Case Law Summaries by ZapprovedGoodyear Tire & Rubber Co. v. Haeger, No. 15-1406 (U.S. Apr. 18, 2017).

The Supreme Court recently issued a unanimous opinion resolving a split in the circuit courts about what attorney fees courts can award for misconduct in litigation.

In this case, four members of the Haeger family sued the Goodyear Tire & Rubber Company and other defendants for personal injuries they suffered when “the family’s motorhome swerved off the road and flipped over.” The Haegers alleged that the accident was caused by a Goodyear tire that failed because it “was not designed to withstand the level of heat it generated” at high speeds.

Discovery took years. The Haegers repeatedly asked Goodyear to produce test results relating to its tires’ ability to withstand the heat produced by high-speed travel. Goodyear consistently refused. Eventually, the parties settled for an undisclosed amount.

Months later, the Haegers’ lawyer “learned from a newspaper article that, in another lawsuit … Goodyear had disclosed a set of test results he had never seen.” Goodyear “conceded withholding the information” despite the Haegers’ repeated requests for it.

The Haegers returned to court seeking attorneys’ fees for bad-faith discovery fraud. The district court held that this case was “truly egregious.” It awarded the Haegers the entire $2.7 million they had spent since the “first dishonest discovery response.” “Perhaps sensing thin ice,” the district court also designated a contingent award of $2 million, discounting $700,000 that the Haegers had spent litigating against other defendants and establishing their damages, in case the Ninth Circuit reduced its award.

Goodyear appealed, but a divided Ninth Circuit agreed with the lower court. However, the Supreme Court granted Goodyear’s appeal to resolve the circuit courts’ split. Each of the courts involved took a “harsh” view of Goodyear’s actions.

Justice Elena Kagan began the Supreme Court’s analysis by noting that federal courts possess certain “inherent powers.” These powers include being able to create a sanction for conduct [that] abuses the judicial process.” However, that inherent authority is limited to reimbursing the harmed victim, not punishing the offending party.

The Supreme Court also pointed out that while a district court has “broad discretion” to determine an award, there must be a causal link between a party’s misbehavior and awarded legal fees. In short, a sanction must be “limited to the fees the innocent party incurred solely because of the misconduct — or put another way, to the fees a party would not have incurred but for the bad faith.” Courts must therefore “assess and allocate specific litigation expenses” and evaluate whether the misconduct caused each expense.
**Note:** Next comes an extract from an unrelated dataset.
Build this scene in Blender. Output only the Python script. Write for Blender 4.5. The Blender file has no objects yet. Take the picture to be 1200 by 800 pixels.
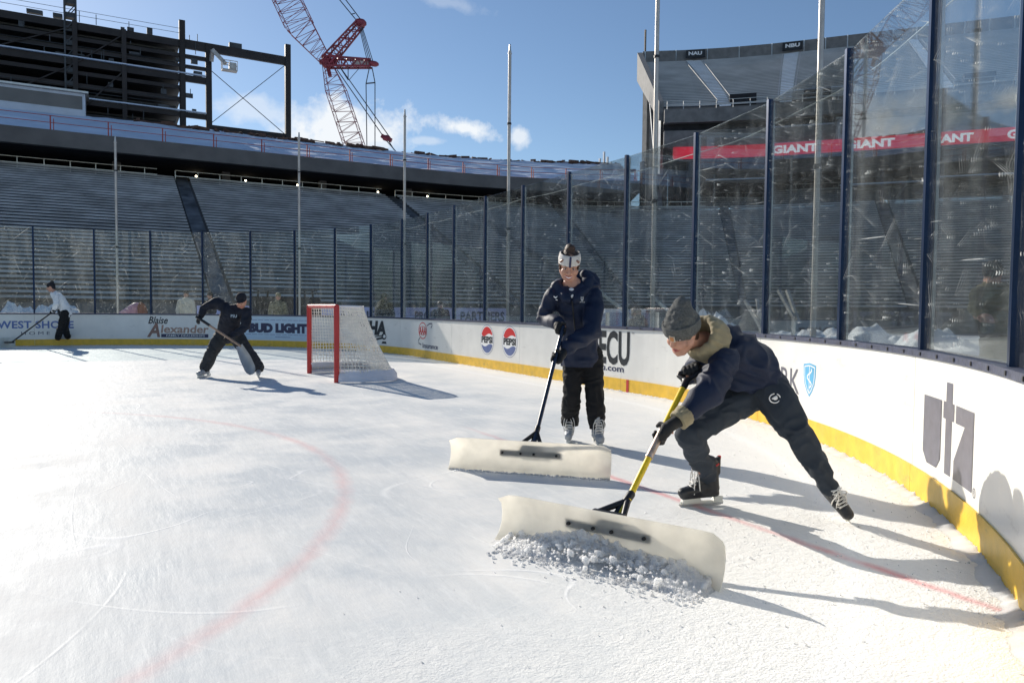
import bpy, bmesh, math, random
from mathutils import Vector, Matrix, noise
R_ = math.radians
S = bpy.context.scene
col = S.collection
rnd = random.Random(7)

# ------------------------------------------------------------------ camera
PIT, ROL, PSI, FPX = 0.04475, 0.00901, 0.50139, 858.6
CAM = Vector((-3.152, -12.474, 1.205))
RT = Vector((math.cos(PSI), -math.sin(PSI), 0)); FW = Vector((math.sin(PSI), math.cos(PSI), 0)); UP = Vector((0, 0, 1))
FF = FW*math.cos(PIT) - UP*math.sin(PIT); UU = FW*math.sin(PIT) + UP*math.cos(PIT)
CR = RT*math.cos(ROL) + UU*math.sin(ROL); CU = -RT*math.sin(ROL) + UU*math.cos(ROL)
cd = bpy.data.cameras.new('camera'); cam = bpy.data.objects.new('camera', cd); col.objects.link(cam)
cd.sensor_width = 36; cd.lens = FPX/1200*36; cd.clip_end = 3000; cd.clip_start = 0.05
M = Matrix((CR, CU, -FF)).transposed().to_4x4(); M.translation = CAM; cam.matrix_world = M
S.camera = cam

def ray(x, y):
    return FF + CR*((x-600)/FPX) + CU*((400-y)/FPX)
def at(x, y, D):
    "world point seen at photo position x, y at horizontal distance D in front of the lens"
    d = ray(x, y); return CAM + d*(D/d.dot(FW))
def gnd(x, y, z=0.0):
    d = ray(x, y); return CAM + d*((z-CAM.z)/d.z)
def dv(a, b, c):
    return (RT*a + UP*b + FW*c).normalized()

# ------------------------------------------------------------------ sky, sun, exposure
SUN_EL = R_(25.0); SUN_AZ = Vector((-0.20, 0.98, 0)).normalized()
SUN_DIR = SUN_AZ*math.cos(SUN_EL) + UP*math.sin(SUN_EL)
W = bpy.data.worlds.new("World"); S.world = W; W.use_nodes = True
nt = W.node_tree; N = nt.nodes; L = nt.links; N.clear()
out = N.new('ShaderNodeOutputWorld'); bg = N.new('ShaderNodeBackground'); L.new(bg.outputs[0], out.inputs[0])
sky = N.new('ShaderNodeTexSky'); sky.sky_type = 'NISHITA'; sky.sun_disc = False
sky.sun_elevation = SUN_EL; sky.sun_rotation = math.atan2(SUN_AZ.x, SUN_AZ.y); sky.altitude = 350
sky.air_density = 1.0; sky.dust_density = 0.2; sky.ozone_density = 3.0
bg.inputs['Strength'].default_value = 0.085
tc = N.new('ShaderNodeTexCoord')
nz = N.new('ShaderNodeTexNoise'); nz.inputs['Scale'].default_value = 26; nz.inputs['Detail'].default_value = 7; nz.inputs['Roughness'].default_value = .62
L.new(tc.outputs['Generated'], nz.inputs['Vector'])
nz2 = N.new('ShaderNodeTexNoise'); nz2.inputs['Scale'].default_value = 9; nz2.inputs['Detail'].default_value = 4
L.new(tc.outputs['Generated'], nz2.inputs['Vector'])
def vm(op, a, b):
    n = N.new('ShaderNodeVectorMath'); n.operation = op
    for i, q in enumerate((a, b)):
        if hasattr(q, 'links'): L.new(q, n.inputs[i])
        else: n.inputs[i].default_value = q
    return n
def mt(op, a, b=0.0, clamp=False, nodes=None, links=None):
    NN = nodes or N; LL = links or L
    n = NN.new('ShaderNodeMath'); n.operation = op; n.use_clamp = clamp
    for i, q in enumerate((a, b)):
        if hasattr(q, 'links'): LL.new(q, n.inputs[i])
        else: n.inputs[i].default_value = q
    return n.outputs[0]
total = None
#        photo-direction, half width, half height (radians), tilt, density
for (cx, cy, rw, rh, tilt, den) in ((400, 152, .085, .036, 0.05, 1.0), (436, 160, .045, .022, 0.0, .8), (540, 149, .052, .015, -.22, 1.0), (610, 160, .016, .013, 0, .8),
                                    (300, 130, .05, .018, -.1, .5), (525, 3, .05, .010, -.2, .22), (500, 165, .03, .006, 0, .4)):
    c = ray(cx, cy).normalized()
    ax = c.cross(UP).normalized(); ay = ax.cross(c).normalized()
    a2 = ax*math.cos(tilt)+ay*math.sin(tilt); b2 = -ax*math.sin(tilt)+ay*math.cos(tilt)
    dlt = vm('SUBTRACT', tc.outputs['Generated'], c).outputs[0]
    u = mt('DIVIDE', vm('DOT_PRODUCT', dlt, a2).outputs['Value'], rw)
    v = mt('DIVIDE', vm('DOT_PRODUCT', dlt, b2).outputs['Value'], rh)
    r = mt('SQRT', mt('ADD', mt('MULTIPLY', u, u), mt('MULTIPLY', v, v)))
    k = mt('SUBTRACT', 1.0, r)
    k = mt('ADD', k, mt('MULTIPLY', mt('SUBTRACT', nz.outputs['Fac'], .46), 2.4))
    k = mt('ADD', k, mt('MULTIPLY', mt('SUBTRACT', nz2.outputs['Fac'], .5), 1.0))
    k = mt('MULTIPLY', mt('MULTIPLY', k, 1.5, True), den)
    front = mt('GREATER_THAN', vm('DOT_PRODUCT', tc.outputs['Generated'], c).outputs['Value'], .6)
    k = mt('MULTIPLY', k, front)
    total = k if total is None else mt('MAXIMUM', total, k)
mx = N.new('ShaderNodeMixRGB'); L.new(total, mx.inputs[0]); L.new(sky.outputs[0], mx.inputs[1]); mx.inputs[2].default_value = (8.2, 8.6, 9.0, 1)
L.new(mx.outputs[0], bg.inputs['Color'])
sl = bpy.data.lights.new('sun', 'SUN'); sl.energy = 4.6; sl.angle = R_(0.55); sl.color = (1.0, .93, .82)
so = bpy.data.objects.new('sun', sl); col.objects.link(so); so.rotation_euler = SUN_DIR.to_track_quat('Z', 'Y').to_euler()
S.view_settings.view_transform = 'Standard'; S.view_settings.look = 'None'; S.view_settings.exposure = 0.37; S.view_settings.gamma = 1
S.view_settings.use_curve_mapping = False
S.render.engine = 'CYCLES'
S.cycles.transparent_max_bounces = 24; S.cycles.max_bounces = 7; S.cycles.diffuse_bounces = 3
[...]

The Supreme Court decided that, because the district court “granted legal fees beyond those resulting from the litigation misconduct” without requiring a “causal link,” then “its award cannot stand.” The Supreme Court also noted that the circuit court used the incorrect standard: it applied a “temporal limitation, not a causal one.”

It is true that in “exceptional cases,” a court can shift all the fees “in one fell swoop.” To do so, however, the injured party must prove that, without the misconduct, the litigation would have ended. Here, the Haegers failed to demonstrate that the case would have settled the moment they received the withheld results.

Because the “sanctioning court must determine which fees were incurred … solely because of … the misconduct at issue,” the Supreme Court held that neither lower court “used the correct legal standard.”

Finally, the Haegers argued that Goodyear waived any objection to the $2 million contingent award. Because Goodyear did not address that argument before the circuit court, the Supreme Court refused to consider it.

Therefore, the Supreme Court reversed and remanded the case for the Ninth Circuit to assess the “possibility of waiver.” Absent a waiver, the district court “must reassess fees in line with a but-for causation requirement.”

Takeaways to ensure above-board ediscovery

If you move for sanctions under the court’s inherent authority — such as after the resolution of a case — show the costs that are caused by the misconduct and explain the linkage. To argue that expenses after a certain point are due to the misconduct, you must establish that the case would have settled at that point absent the misconduct.

Additionally, if you suspect that another party is violating its discovery obligations, you may not want to settle.